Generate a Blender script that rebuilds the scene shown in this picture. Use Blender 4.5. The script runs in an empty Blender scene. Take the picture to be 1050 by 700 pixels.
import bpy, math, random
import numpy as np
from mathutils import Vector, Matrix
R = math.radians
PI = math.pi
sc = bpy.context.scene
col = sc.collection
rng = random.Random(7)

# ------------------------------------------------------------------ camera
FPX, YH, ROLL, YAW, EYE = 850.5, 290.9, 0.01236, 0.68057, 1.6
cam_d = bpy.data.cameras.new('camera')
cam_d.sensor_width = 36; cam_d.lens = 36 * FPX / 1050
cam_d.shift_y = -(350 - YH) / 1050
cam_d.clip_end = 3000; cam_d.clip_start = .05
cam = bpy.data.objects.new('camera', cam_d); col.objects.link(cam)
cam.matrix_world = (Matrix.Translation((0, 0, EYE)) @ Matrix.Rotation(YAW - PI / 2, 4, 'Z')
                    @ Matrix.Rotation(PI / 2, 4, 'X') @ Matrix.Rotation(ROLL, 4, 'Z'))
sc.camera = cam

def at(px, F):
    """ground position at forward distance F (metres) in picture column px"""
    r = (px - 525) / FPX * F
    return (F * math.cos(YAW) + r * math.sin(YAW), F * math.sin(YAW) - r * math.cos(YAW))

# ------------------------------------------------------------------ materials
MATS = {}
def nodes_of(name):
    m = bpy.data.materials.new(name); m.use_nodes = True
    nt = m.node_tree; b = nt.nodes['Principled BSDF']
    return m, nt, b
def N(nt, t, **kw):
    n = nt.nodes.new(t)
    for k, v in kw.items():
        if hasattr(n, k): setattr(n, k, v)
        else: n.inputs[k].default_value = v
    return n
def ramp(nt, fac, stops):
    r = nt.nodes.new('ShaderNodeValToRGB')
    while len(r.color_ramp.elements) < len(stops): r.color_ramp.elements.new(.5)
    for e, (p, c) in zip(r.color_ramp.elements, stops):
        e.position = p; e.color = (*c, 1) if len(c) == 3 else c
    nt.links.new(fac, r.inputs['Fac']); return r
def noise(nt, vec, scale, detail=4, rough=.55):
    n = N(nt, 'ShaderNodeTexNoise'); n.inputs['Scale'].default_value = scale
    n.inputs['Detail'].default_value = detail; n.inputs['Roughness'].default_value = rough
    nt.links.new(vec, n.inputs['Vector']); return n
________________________
→ Instructions to follow
From the first line to the last, please quote the material above exactly.

→ Answer below
Generate a Blender script that rebuilds the scene shown in this picture. Use Blender 4.5. The script runs in an empty Blender scene. Take the picture to be 1050 by 700 pixels.
import bpy, math, random
import numpy as np
from mathutils import Vector, Matrix
R = math.radians
PI = math.pi
sc = bpy.context.scene
col = sc.collection
rng = random.Random(7)

# ------------------------------------------------------------------ camera
FPX, YH, ROLL, YAW, EYE = 850.5, 290.9, 0.01236, 0.68057, 1.6
cam_d = bpy.data.cameras.new('camera')
cam_d.sensor_width = 36; cam_d.lens = 36 * FPX / 1050
cam_d.shift_y = -(350 - YH) / 1050
cam_d.clip_end = 3000; cam_d.clip_start = .05
cam = bpy.data.objects.new('camera', cam_d); col.objects.link(cam)
cam.matrix_world = (Matrix.Translation((0, 0, EYE)) @ Matrix.Rotation(YAW - PI / 2, 4, 'Z')
                    @ Matrix.Rotation(PI / 2, 4, 'X') @ Matrix.Rotation(ROLL, 4, 'Z'))
sc.camera = cam

def at(px, F):
    """ground position at forward distance F (metres) in picture column px"""
    r = (px - 525) / FPX * F
    return (F * math.cos(YAW) + r * math.sin(YAW), F * math.sin(YAW) - r * math.cos(YAW))

# ------------------------------------------------------------------ materials
MATS = {}
def nodes_of(name):
    m = bpy.data.materials.new(name); m.use_nodes = True
    nt = m.node_tree; b = nt.nodes['Principled BSDF']
    return m, nt, b
def N(nt, t, **kw):
    n = nt.nodes.new(t)
    for k, v in kw.items():
        if hasattr(n, k): setattr(n, k, v)
        else: n.inputs[k].default_value = v
    return n
def ramp(nt, fac, stops):
    r = nt.nodes.new('ShaderNodeValToRGB')
    while len(r.color_ramp.elements) < len(stops): r.color_ramp.elements.new(.5)
    for e, (p, c) in zip(r.color_ramp.elements, stops):
        e.position = p; e.color = (*c, 1) if len(c) == 3 else c
    nt.links.new(fac, r.inputs['Fac']); return r
def noise(nt, vec, scale, detail=4, rough=.55):
    n = N(nt, 'ShaderNodeTexNoise'); n.inputs['Scale'].default_value = scale
    n.inputs['Detail'].default_value = detail; n.inputs['Roughness'].default_value = rough
    nt.links.new(vec, n.inputs['Vector']); return n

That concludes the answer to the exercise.